Was it ‘When You Were Sweet Sixteen’ or ‘The Green Fields of France’? His voice
vibrated and soared.
The thought of him makes me
quiver with sighs, the thought that he is dead to the world now, gone home to
God. No more will we see or hear him again in the flesh. One of my generation,
one of our time as students the 1970’s, the second of this generation to have
died in the space of four months, the third in the past couple of years. Vivian
Ferran, Noel O’Connor and now Michael at the age of 61.
We were not intimate friends
but we were good friends, our lives weaving in and out of each other from the
time he joined the Pallottines in 1976. After my ordination we lived for the
most part in different countries and did not share community again, expect for
a short period in Thurles in the early to mid-2000’s while he was waiting for
his USA papers to be sorted out. He was a great support to me and brought a lot
of solace to the darkness of that time and said of my struggle that God was
preparing me for something more. The same might be said of him because this man
of joy had more than his share of suffering. This is the time for him to
receive the “more” from God, the fulfilment of all.
His right hand keeps coming
before my eyes since he died, the touch of his hand, the hand that got badly
burned when, as a child, he took hold of the red-hot bar of an electric fire. I
heard him speak of it in a homily once, the physical scar and more, the
emotional pain he had to endure from the thoughtless.
It’s like he was marked out
from the beginning, marked out for suffering, marked out for God. In this he
reminded me of Pope St. John Paul II whose whole family died, leaving him alone
in the world and it was much the same for Michael. A Polish family brought me
this lovely picture of John Paul, a copy of which I sent to Mike, telling him: “The attached picture
was brought to me recently from Poland and it hangs in the place where I pray.
Every time I look at it, it's you that comes to mind so I pray to him for you
in the battle that lies ahead. You seem to bear it all with such dignity and
humour. I enjoyed the photo with the newspaper heading.” And he
replied, “Thanks again for your kind thoughts and prayers at this difficult
time for me. Loved the photo of St. JPII in his summer mountain retreat.” That
was our last communication and, though I knew he was very ill, I did not expect
him to be gone so soon. When in Aran in August, I offered Mass for him.
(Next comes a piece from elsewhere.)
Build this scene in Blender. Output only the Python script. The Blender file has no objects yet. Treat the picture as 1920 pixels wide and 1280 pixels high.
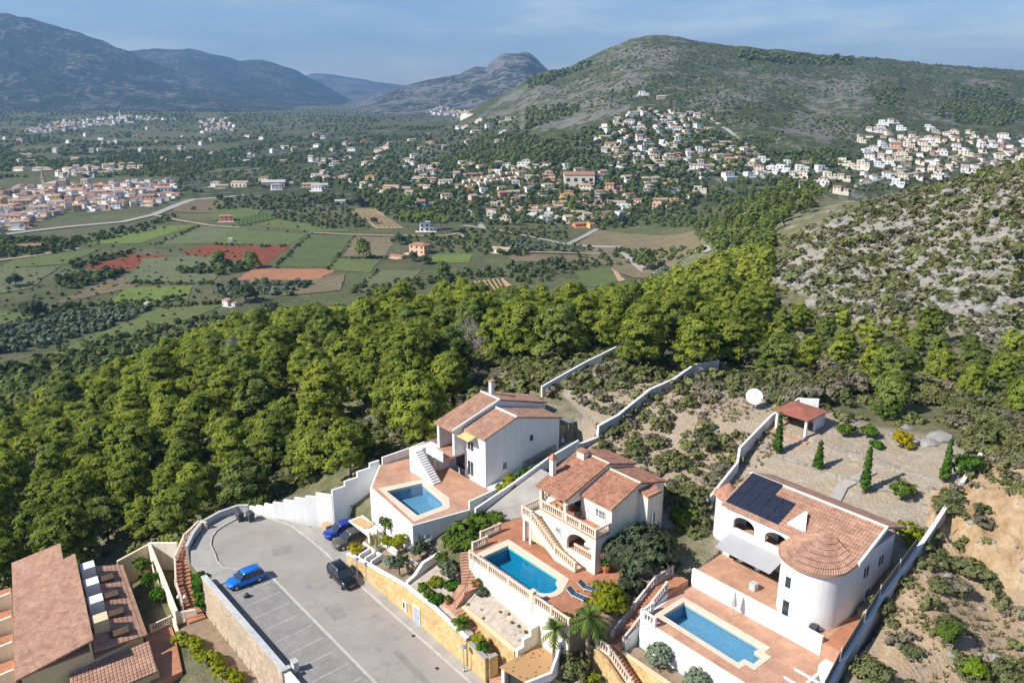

There was a phrase going around
in the Charismatic days of the 1970’s that said of the call to follow Jesus –
it cost nothing less than everything. Everything given, everything taken. It’s
the reality of our lives, though back then it had a romantic ring to it and we
were young enough to think we could, and would do it all. It turns out that it
is God who does it all to us, in us and through us. It is the reality of the Cross
that Jesus speaks of for those who are his friends, an intimate sharing in the Cross
of Christ himself for the salvation of the world.
The memory of Michael
celebrating Mass also stirs in me, celebrating with such dignity and the lines
from Eucharistic Prayer I, “In humble prayer we ask you, almighty God:
command that these gifts be borne by the hands of your holy Angel to your altar
on high in the sight of your divine majesty.”
That
is my image of him now, that he a Priest of Jesus and in Him is the gift, the
offering, the sacrifice borne by the hands of the Holy Angel to the altar of
Heaven in the sight of the Most Loving Divine Majesty.